さらに、忍者一番刀も、忍シュリケンさえも必要とせずアカニンジャーに変身する好天を加え、三人の三世代アカニンジャーが並び立つ絵面の異様さは、他の面々を加えて総勢八人のニンニンジャーとして壮観なビジュアルを提供します。好天の「果てなき日輪」、旋風の「切り裂く旋風」という見栄も格好良すぎて目眩がしました。好天アカニンジャーの「爺」の文字にはちょっと笑ってしまいましたが...。
次回
今回は八人のニンニンジャーが並び立った処でエンディングとなりましたので、好天や旋風のアカニンジャーの活躍はお預け。

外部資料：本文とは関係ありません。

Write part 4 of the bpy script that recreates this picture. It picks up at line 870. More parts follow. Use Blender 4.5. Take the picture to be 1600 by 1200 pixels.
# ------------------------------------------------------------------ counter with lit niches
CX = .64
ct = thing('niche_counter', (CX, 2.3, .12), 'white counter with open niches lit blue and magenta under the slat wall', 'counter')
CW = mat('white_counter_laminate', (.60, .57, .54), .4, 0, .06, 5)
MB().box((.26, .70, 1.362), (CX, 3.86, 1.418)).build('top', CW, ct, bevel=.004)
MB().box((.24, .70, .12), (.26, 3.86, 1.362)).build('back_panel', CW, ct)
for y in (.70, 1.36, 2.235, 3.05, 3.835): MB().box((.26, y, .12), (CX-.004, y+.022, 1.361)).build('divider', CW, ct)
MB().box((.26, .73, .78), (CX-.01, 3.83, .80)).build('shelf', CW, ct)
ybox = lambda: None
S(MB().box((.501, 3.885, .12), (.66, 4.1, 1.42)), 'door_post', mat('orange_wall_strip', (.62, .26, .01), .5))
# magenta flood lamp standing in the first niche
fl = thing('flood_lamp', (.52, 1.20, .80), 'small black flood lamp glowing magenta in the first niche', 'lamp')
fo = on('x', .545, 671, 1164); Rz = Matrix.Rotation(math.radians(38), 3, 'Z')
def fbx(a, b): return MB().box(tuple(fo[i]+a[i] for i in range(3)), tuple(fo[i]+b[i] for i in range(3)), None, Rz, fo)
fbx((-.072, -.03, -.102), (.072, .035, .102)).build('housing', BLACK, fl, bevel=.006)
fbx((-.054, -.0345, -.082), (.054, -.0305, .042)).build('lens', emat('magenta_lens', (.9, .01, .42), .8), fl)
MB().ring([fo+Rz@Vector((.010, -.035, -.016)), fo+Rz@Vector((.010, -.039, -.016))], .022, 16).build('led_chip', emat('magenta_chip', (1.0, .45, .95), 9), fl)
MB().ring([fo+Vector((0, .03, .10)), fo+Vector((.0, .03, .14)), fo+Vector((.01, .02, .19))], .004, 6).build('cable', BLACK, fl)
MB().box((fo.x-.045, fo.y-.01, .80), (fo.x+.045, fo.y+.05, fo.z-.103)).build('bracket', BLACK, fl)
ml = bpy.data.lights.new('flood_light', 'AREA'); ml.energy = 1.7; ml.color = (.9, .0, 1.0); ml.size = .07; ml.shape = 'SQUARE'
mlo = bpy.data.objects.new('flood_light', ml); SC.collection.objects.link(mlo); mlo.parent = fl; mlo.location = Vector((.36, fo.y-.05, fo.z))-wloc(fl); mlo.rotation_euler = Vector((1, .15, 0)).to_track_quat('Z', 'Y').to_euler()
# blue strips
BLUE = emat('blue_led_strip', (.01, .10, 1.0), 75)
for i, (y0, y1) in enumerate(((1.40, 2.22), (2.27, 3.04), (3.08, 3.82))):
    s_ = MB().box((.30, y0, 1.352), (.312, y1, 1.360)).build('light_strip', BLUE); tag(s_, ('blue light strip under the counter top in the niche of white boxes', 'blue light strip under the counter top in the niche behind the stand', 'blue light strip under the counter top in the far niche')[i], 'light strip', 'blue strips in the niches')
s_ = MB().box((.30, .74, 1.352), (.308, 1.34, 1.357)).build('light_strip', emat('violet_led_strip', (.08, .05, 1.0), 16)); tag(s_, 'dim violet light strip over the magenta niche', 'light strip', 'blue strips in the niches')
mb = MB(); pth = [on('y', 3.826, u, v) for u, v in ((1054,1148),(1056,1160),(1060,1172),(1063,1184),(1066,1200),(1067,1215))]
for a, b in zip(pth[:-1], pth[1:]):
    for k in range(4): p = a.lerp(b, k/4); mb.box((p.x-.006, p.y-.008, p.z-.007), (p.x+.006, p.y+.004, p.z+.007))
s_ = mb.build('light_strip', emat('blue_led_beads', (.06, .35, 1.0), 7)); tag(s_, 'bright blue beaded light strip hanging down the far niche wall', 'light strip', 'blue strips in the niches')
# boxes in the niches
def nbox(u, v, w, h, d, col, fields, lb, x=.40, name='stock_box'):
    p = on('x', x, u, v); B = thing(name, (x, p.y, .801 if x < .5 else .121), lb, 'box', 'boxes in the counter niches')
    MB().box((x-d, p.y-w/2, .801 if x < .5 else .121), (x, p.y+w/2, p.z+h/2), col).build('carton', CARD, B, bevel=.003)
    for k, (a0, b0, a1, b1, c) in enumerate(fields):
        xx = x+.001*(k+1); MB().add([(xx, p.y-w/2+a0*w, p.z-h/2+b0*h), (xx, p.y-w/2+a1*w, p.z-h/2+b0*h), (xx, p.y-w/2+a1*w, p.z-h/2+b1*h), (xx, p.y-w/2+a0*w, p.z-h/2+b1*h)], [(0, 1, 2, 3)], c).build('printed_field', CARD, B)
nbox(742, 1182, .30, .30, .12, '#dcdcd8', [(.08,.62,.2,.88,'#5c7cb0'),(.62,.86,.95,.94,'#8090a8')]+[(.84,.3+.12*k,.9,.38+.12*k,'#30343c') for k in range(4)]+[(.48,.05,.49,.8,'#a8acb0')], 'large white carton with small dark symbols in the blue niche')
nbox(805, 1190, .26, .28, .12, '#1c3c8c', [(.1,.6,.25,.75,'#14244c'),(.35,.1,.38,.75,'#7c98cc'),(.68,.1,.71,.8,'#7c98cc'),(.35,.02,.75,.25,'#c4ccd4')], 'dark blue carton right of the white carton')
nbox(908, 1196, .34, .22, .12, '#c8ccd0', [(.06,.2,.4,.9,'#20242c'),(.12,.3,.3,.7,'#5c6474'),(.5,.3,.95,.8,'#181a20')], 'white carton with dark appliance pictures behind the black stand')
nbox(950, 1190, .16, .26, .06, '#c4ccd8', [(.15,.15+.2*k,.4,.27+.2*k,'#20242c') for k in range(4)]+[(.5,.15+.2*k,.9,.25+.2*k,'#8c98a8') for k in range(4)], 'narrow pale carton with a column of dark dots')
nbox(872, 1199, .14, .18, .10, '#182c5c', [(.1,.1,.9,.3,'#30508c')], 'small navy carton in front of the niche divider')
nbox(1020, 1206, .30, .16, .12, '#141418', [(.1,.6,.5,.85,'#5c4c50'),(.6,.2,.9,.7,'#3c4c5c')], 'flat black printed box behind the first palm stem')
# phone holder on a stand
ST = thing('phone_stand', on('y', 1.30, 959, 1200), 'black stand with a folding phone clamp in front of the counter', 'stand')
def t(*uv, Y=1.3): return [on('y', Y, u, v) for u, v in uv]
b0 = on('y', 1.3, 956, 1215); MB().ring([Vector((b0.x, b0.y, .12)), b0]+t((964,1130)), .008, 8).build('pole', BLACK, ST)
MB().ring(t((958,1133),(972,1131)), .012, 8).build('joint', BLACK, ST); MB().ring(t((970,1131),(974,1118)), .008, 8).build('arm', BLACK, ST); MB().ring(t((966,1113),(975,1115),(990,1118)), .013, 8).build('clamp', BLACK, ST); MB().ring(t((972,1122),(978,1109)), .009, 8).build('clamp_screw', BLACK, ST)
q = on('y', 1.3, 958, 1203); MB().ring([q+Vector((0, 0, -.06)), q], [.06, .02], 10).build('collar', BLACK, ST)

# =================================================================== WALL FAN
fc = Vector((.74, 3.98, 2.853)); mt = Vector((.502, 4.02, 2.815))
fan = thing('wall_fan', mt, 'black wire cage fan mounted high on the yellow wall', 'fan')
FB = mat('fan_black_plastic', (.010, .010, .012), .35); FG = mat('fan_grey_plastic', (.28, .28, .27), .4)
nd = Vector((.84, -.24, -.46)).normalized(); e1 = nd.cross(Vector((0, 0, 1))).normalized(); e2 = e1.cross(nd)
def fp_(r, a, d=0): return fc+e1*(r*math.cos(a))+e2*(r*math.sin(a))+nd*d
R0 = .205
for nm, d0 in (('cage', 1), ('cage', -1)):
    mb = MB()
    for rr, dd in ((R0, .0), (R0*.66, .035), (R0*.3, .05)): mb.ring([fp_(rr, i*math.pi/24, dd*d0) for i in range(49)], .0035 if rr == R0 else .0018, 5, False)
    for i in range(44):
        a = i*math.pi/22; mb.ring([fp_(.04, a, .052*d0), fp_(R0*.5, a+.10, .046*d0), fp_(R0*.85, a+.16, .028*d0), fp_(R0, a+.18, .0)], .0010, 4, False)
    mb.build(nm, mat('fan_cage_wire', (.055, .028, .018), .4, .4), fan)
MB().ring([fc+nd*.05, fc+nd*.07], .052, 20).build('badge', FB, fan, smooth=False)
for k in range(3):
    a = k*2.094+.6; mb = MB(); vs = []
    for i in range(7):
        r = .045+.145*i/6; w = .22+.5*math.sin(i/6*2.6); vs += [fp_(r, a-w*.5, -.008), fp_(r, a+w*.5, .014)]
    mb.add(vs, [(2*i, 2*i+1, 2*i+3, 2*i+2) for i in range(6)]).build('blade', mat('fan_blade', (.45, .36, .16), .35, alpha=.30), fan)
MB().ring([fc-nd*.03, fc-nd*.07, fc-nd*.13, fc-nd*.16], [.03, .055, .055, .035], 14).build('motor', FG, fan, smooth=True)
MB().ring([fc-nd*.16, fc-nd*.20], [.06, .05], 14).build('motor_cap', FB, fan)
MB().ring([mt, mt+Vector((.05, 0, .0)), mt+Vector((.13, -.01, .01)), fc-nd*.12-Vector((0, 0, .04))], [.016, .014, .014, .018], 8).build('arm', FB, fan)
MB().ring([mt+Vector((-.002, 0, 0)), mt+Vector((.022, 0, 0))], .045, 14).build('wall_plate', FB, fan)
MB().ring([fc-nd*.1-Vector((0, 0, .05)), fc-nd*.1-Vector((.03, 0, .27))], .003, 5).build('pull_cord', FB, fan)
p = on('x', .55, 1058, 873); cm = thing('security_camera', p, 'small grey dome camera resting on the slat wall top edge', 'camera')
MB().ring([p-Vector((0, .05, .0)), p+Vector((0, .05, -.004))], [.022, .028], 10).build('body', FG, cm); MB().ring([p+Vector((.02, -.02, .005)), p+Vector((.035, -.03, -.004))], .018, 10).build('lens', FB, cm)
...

次回がすこぶる楽しみな幕引きでした。旋風がタヌキの置物から何を見付けたのか、その辺りも次回で明らかになるものと思われます。残すところ後二話!
天地人
ついに十六夜九衛門から忍タリティを取り戻した旋風と、それを喜ぶ天晴達ですが、その前のシーンで牙鬼幻月に苦戦する好天を見てるだけに、何やってんだ、早くしないと好天がやられちゃうぞとテレビの前でやきもきしてました(苦笑)
いいシーンでしたけど、きっとそう思っていたのは自分だけじゃないと思います。
ただ、好天と牙鬼幻月の対決シーンは盛り上がりましたね。
老いてなければと思わせるような、すさまじい技の攻撃も良かったですし、それを上回る牙鬼幻月の強さも感じさせましたし、それだけに3人の赤が揃った時のシーンは、あとちょっと何で見せないんだと(苦笑)思わず感じてしまいました。
ただ、旋風の忍タリティを失った十六夜九衛門がどう動くのか、気になりますね。
それではまた
竜門 剛
九衛門の弱さに気づくのがキンジである、というところが、これまでのキンジのドラマと繋がっていて、とても納得できるものでした。それだけに、もう少しライバル関係が描けていればと、もったいない気もしますが。
好天と幻月との対決も凄まじく、結局のところ、単純な強さではニンニンジャーたちは全くかなわないということがはっきりしてしまいましたね。まさしくジョーカー的存在です。
でも、だからこそ旋風の言葉で、力ではなく心で乗り越える、新たな道を見つけるという展開が、実に燃えるものになりました。
個人的には、クライマックスに向けて九衛門にもうひと暴れしてもらいたいところですが・・・。